UU Pangan telah disahkan oleh DPR RI dalam Sidang Paripurna tanggal 15 Oktober 2012, pengesahan UU tersebut mendapat kritikan dari berbagai organisasi sipil nasional yang menyatakan bahwa UU tersebut tidak lebih dari sekedar pemenuhan bisnis pangan.
Hal itu terlihat dari berbagai pasal dalam UU tersebut yang lebih banyak berbicara tentang prosedur penyediaan pangan. Hal yang mendasar dalam penyediaan pangan, seperti masalah akses untuk petani dan reforma agraria sama sekali tidak disentuh. Alasan DPR RI bahwa urusan tanah dan petani diatur dalam UU lain semakin menegaskan bahwa UU pangan ini hanyalah rekayasa untuk menyediakan pangan tanpa melihat asal-usul pangan tersebut.
Hal ini terlihat dalam pasal 17 UU tersebut yang menyamakan antara petani nelayan dan pedagang pangan. Seperti kita tahu, petani dan nelayan memiliki basis produksi yang berbeda dengan pedagang, karena itu, menyamakan pedagang dengan petani akan semakin menyebabkan petani terpuruk.

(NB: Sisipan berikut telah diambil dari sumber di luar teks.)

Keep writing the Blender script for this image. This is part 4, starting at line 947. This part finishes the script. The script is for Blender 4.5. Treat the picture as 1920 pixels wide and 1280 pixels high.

Bicara soal Pangan tidak melulu soal tersedianya Pangan murah untuk rakyat. Lebih jauh lagi, urusan pangan berkaitan dengan bagaimana “cara” pemerintah menyediakan pangan. Selama ini pemerintah memenuhi ketersediaan pangan dengan menggenjot produksi dalam negeri dan melalui import. Celakanya pemenuhan produksi dalam negeri dilaksanakan dengan setengah hati sehingga pemerintah selalu mengimport pangan.
Salah satu persoalan dalam pangan adalah masalah tanah. Jika kita perhatikan, luas wilayah pangan di sentra pangan saat ini terus berkurang, Karawang menjadi sentra industri, Cirebon semakin tergerus sehingga kita tidak memiliki lahan andalan. Akibatnya, banyak petani yang beralih profesi menjadi buruh kasar di perkotaan sehingga menambah beban kebutuhan pangan.
Sudah saatnya pemerintah merubah paradigma kebijakan pangan melalui pelaksanaan reforma agraria, di mana tanah-tanah diredistribusi dan petani dibantu seluas mungkin untuk memperoduksi pangan.